Axial wavelength $\lambda$ at the onset of the SRI, normalized by the gap width $d$, as a function of $\text{Fr}={\mathrm{\Omega }}_i/N$. The symbols are the same as in Figs. 2 and 3 (green circles $N=1.57{\mathrm{s}}^{-1}$; red diamonds, $N=3.14{\mathrm{s}}^{-1}$; blue triangles, $N=4.71{\mathrm{s}}^{-1}$). A linear fit to the data (the black dash-dot line) yields $\text{slope}=1.72$ and $\text{intercept}=0.32$; our results differ from the slope value 2.2 and intercept value zero predicted by linear inviscid theory (solid line) [Eq. (3)] [6]. The open green circles are the wavelengths from the images in Fig. 4, $\lambda /d=2.38$, and Fig. 4, $\lambda /d=1.18$.

Figure 7

Images showing the development of a spatially nonperiodic state from laminar flow at ${\text{Re}}_i=9000$ during a 9 min period after the ratio of the cylinder rotation rates had been reduced from $\mu =0.79$ to $\mu =0.78$ ($N=1.57{\mathrm{s}}^{-1}$).

Figure 8

(a) Density measurements (black circles) with an exponential fit (red curve) for a state with a 73% increase in density ($N=4.71{\mathrm{s}}^{-1}$) from the top to the bottom of the fluid.

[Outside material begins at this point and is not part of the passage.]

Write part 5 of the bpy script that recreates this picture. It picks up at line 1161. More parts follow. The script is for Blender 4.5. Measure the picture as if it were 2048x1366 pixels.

The green squares are the density measurements taken after the SRI was observed for more than 30 min over a 2 day period; thus the SRI does very little mixing even when the density variation is large. (b) Density measurements (black circles) with an exponential fit (red curve) before the fluid transitions from the laminar base state to a nonperiodic state for a fluid with a 6% change in density ($N=1.57{\mathrm{s}}^{-1}$). The fluid mixes much more rapidly for the noperiodic state (Fig. 7); green squares in the graph show the density 9 min after the transition to the nonperiodic state.